SmartChecking Matt Might’s Red-Black Trees

Matt Might gave a nice intro to QuickCheck via testing red-black trees recently. Of course, QuickCheck has been around for over a decade now, but it’s still useful (if underused–why aren’t you QuickChecking your programs!?).

In a couple of weeks, I’m presenting a paper on an alternative to QuickCheck called SmartCheck at the Haskell Symposium.

SmartCheck focuses on efficiently shrinking and generalizing large counterexamples. I thought it’d be fun to try some of Matt’s examples with SmartCheck.

The kinds of properties Matt Checked really aren’t in the sweet spot of SmartCheck, since the counterexamples are so small (Matt didn’t even have to define instances for shrink!). SmartCheck focuses on shrinking and generalizing large counterexamples.

Still, let’s see what it looks like. (The code can be found here.)

SmartCheck is only interesting for failed properties, so let’s look at an early example in Matt’s blog post where something goes wrong. A lot of the blog post focuses on generating sufficiently constrained arbitrary red-black trees. In the section entitled, “A property for balanced black depth”, a property is given to check that the path from the root of a tree to every leaf passes through the same number of black nodes. An early generator for trees fails to satisfy the property.

To get the code to work with SmartCheck, we derive Typeable and Generic instances for the datatypes, and use GHC Generics to automatically derive instances for SmartCheck’s typeclass. The only other main issue is that SmartCheck doesn’t support a `forall` function like in QuickCheck. So instead of a call to QuickCheck such as

> quickCheck (forAll nrrTree prop_BlackBalanced)


We change the arbitrary instance to be the nrrTree generator.
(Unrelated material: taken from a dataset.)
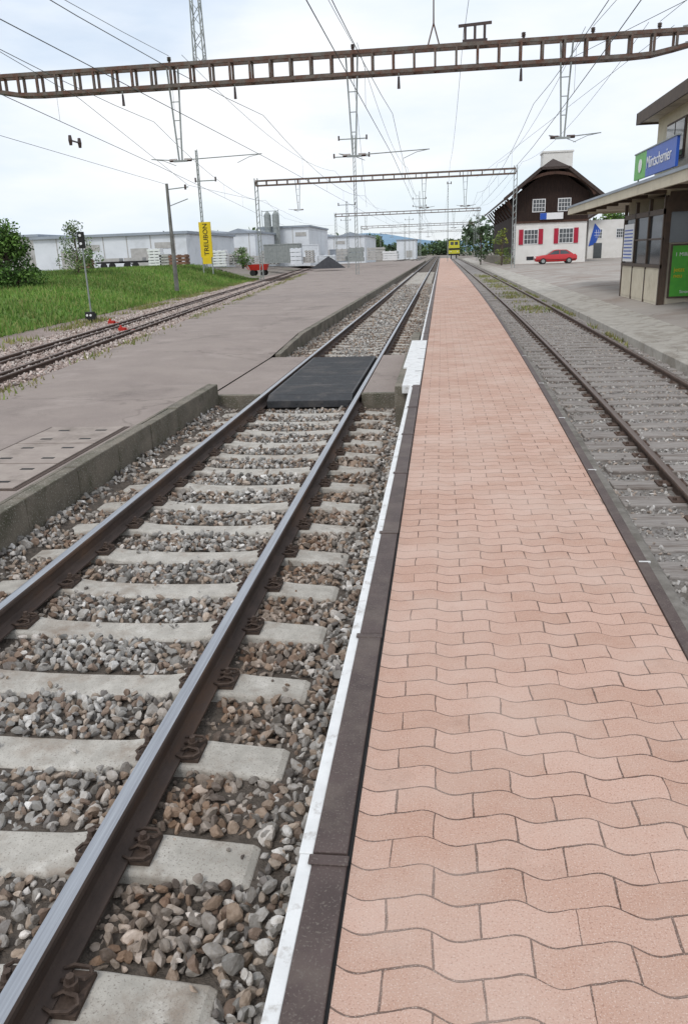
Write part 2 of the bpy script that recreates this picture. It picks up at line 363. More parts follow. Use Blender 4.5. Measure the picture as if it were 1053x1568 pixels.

Because it is so easy to find a small counterexample, SmartCheck’s reduction algorithm does a little bit of automatic shrinking, but not too much. For example, a typical minimal counterexample returned by SmartCheck looks like

T R E 2 (T B E 5 E)


which is about as small as possible. Now onto generalization!

There are three generalization phases in SmartCheck, but we’ll look at just one, in which a formula is returned that is universally quantified if every test case fails. For the test case above, SmartCheck returns the following formula:

forall values x0 x1:
T R E 2 (T B x1 5 x0)


Intuitively, this means that for any well-typed trees chosen that could replace the variables x0 and x1, the resulting formula is still a counterexample.

The benefit to developers is seeing instantly that those subterms in the counterexample probably don’t matter. The real issue is that E on the left is unbalanced with (T B E 5 E) on the right.

One of the early design decisions in SmartCheck was focus on structurally shrinking data types and essentially ignore “base types” like Int, char, etc. The motivation was to improve efficiency on shrinking large counterexamples.

But for a case like this, generalizing base types would be interesting. We’d hypothetically get something like

forall values (x0, x1 :: RBSet Int) (x2, x3 :: Int):
T R E x2 (T B x1 x3 x0)


further generalizing the counterexample. It may be worth adding this behavior to SmartCheck.

SmartCheck’s generalization begins to bridge the gap from specific counterexamples to formulas characterizing counterexamples. The idea is related to QuickSpec, another cool tool developed by Claessen and Hughes (and SmallBone). Moreover, it’s a bridge between testing and verification, or as Matt puts it, from the 80% to the 20%.